Data shown ->
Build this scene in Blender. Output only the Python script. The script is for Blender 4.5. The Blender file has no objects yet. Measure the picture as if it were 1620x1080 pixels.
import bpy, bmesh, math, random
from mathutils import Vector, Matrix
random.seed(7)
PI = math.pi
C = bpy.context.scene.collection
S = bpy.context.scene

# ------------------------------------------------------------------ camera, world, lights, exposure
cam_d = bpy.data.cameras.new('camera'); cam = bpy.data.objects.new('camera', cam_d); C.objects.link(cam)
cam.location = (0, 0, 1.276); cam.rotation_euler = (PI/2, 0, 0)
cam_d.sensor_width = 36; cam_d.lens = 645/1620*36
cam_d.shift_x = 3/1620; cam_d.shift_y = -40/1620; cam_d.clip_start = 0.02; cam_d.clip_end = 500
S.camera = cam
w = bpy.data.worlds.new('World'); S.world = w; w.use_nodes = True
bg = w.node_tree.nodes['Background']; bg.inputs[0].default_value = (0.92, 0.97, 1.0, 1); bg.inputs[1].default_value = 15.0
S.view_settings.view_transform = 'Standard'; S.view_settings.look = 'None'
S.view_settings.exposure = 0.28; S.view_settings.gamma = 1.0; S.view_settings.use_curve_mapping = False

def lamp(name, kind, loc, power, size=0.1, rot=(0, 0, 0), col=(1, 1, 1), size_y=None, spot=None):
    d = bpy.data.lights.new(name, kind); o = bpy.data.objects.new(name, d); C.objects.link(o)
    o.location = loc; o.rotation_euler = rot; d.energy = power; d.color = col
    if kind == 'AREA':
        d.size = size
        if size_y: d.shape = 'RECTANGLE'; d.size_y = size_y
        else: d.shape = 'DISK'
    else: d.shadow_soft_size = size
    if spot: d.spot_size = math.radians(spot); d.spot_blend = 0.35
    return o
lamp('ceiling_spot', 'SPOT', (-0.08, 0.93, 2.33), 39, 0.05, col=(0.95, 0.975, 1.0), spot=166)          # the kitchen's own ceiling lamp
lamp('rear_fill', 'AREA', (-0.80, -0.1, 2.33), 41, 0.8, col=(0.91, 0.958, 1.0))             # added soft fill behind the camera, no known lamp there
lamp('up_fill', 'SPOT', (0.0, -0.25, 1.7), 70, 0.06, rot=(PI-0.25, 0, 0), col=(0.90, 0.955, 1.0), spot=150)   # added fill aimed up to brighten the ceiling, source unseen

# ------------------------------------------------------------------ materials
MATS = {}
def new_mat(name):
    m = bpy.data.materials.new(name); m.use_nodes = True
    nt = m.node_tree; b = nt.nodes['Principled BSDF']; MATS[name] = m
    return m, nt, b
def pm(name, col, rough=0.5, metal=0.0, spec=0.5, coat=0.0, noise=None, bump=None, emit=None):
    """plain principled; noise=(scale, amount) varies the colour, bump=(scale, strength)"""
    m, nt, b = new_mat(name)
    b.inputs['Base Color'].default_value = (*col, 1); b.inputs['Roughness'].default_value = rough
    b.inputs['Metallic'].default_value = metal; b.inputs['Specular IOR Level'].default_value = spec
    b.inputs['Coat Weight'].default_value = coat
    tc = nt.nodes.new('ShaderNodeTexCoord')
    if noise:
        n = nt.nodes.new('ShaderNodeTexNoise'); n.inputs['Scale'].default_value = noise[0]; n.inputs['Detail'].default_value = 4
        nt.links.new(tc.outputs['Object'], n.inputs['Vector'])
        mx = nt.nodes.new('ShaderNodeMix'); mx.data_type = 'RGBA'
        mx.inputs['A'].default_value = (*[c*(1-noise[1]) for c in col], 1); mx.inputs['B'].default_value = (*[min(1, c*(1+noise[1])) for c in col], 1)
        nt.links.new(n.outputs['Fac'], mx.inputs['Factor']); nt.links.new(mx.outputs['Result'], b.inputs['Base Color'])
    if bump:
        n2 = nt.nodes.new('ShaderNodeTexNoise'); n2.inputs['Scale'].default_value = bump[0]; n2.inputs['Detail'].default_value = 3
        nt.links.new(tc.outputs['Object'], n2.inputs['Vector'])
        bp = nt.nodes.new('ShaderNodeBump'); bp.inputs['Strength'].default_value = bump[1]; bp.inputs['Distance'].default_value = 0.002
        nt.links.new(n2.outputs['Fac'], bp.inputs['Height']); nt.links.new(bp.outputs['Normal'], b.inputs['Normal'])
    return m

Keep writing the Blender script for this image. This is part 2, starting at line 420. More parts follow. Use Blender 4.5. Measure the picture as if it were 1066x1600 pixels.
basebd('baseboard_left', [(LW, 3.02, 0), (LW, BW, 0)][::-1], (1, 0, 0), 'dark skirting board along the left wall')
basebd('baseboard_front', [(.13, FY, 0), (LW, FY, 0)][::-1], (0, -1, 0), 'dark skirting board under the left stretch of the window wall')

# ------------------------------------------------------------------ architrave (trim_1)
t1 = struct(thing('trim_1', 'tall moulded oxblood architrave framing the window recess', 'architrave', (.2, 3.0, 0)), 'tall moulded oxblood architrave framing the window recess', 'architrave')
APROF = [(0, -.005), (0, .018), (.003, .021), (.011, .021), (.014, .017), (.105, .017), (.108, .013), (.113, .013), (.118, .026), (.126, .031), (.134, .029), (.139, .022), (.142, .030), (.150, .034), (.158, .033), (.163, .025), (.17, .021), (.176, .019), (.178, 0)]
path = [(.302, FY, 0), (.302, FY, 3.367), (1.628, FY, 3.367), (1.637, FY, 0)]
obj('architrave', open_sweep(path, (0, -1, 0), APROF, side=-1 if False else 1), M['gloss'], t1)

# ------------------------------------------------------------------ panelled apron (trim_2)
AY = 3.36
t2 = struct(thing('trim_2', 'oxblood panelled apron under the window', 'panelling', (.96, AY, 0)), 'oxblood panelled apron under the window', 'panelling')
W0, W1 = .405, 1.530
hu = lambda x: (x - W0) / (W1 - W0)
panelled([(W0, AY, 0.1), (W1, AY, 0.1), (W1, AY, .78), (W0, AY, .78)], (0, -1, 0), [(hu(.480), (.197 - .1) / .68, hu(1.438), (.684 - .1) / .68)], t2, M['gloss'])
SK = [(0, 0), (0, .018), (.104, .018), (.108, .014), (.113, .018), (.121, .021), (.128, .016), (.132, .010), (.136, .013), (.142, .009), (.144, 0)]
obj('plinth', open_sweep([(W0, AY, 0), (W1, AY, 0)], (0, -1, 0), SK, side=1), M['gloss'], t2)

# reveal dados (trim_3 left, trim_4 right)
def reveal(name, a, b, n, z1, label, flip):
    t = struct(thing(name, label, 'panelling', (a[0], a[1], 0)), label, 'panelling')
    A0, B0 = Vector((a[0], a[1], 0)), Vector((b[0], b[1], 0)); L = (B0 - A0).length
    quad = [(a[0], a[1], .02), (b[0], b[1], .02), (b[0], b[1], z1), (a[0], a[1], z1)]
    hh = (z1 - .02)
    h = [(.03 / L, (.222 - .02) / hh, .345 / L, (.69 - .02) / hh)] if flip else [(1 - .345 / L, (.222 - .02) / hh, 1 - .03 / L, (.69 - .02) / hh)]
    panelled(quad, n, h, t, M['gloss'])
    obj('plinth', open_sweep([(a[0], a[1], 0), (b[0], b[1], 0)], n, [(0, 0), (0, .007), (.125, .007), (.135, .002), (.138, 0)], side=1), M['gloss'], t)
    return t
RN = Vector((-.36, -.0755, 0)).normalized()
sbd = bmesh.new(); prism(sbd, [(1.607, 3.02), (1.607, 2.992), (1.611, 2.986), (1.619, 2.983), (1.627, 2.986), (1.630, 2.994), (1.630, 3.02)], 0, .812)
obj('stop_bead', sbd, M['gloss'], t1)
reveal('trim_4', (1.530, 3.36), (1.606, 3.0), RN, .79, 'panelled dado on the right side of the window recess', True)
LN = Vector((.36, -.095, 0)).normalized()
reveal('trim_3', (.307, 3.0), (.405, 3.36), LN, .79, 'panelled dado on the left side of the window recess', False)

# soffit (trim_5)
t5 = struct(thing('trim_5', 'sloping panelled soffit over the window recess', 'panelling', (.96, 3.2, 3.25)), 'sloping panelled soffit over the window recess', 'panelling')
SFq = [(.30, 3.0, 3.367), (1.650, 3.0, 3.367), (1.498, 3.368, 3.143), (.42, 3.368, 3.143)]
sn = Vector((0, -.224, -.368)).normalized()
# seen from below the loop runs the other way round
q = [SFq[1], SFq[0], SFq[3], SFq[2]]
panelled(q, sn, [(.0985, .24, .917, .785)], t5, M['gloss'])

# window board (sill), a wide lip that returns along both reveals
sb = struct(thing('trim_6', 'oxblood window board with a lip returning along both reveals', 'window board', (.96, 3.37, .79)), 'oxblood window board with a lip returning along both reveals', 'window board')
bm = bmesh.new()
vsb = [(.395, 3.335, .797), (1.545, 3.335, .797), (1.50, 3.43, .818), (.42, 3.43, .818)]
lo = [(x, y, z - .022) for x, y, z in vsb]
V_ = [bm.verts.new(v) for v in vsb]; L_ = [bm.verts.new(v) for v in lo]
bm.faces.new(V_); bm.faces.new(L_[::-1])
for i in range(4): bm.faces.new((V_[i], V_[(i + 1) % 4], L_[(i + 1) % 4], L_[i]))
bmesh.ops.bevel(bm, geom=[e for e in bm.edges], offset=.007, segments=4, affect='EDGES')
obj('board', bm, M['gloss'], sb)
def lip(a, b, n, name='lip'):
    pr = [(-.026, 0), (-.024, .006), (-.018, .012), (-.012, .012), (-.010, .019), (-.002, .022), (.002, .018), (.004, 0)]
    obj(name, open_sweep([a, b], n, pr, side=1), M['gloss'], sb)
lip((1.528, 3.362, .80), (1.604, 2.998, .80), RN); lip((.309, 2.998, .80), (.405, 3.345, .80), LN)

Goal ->
Using the entries above, quote each line verbatim from the first through the line that contains "S.view_settings.exposure = 0.28;".

Finished answer ->
Build this scene in Blender. Output only the Python script. The script is for Blender 4.5. The Blender file has no objects yet. Measure the picture as if it were 1620x1080 pixels.
import bpy, bmesh, math, random
from mathutils import Vector, Matrix
random.seed(7)
PI = math.pi
C = bpy.context.scene.collection
S = bpy.context.scene

# ------------------------------------------------------------------ camera, world, lights, exposure
cam_d = bpy.data.cameras.new('camera'); cam = bpy.data.objects.new('camera', cam_d); C.objects.link(cam)
cam.location = (0, 0, 1.276); cam.rotation_euler = (PI/2, 0, 0)
cam_d.sensor_width = 36; cam_d.lens = 645/1620*36
cam_d.shift_x = 3/1620; cam_d.shift_y = -40/1620; cam_d.clip_start = 0.02; cam_d.clip_end = 500
S.camera = cam
w = bpy.data.worlds.new('World'); S.world = w; w.use_nodes = True
bg = w.node_tree.nodes['Background']; bg.inputs[0].default_value = (0.92, 0.97, 1.0, 1); bg.inputs[1].default_value = 15.0
S.view_settings.view_transform = 'Standard'; S.view_settings.look = 'None'
S.view_settings.exposure = 0.28; S.view_settings.gamma = 1.0; S.view_settings.use_curve_mapping = False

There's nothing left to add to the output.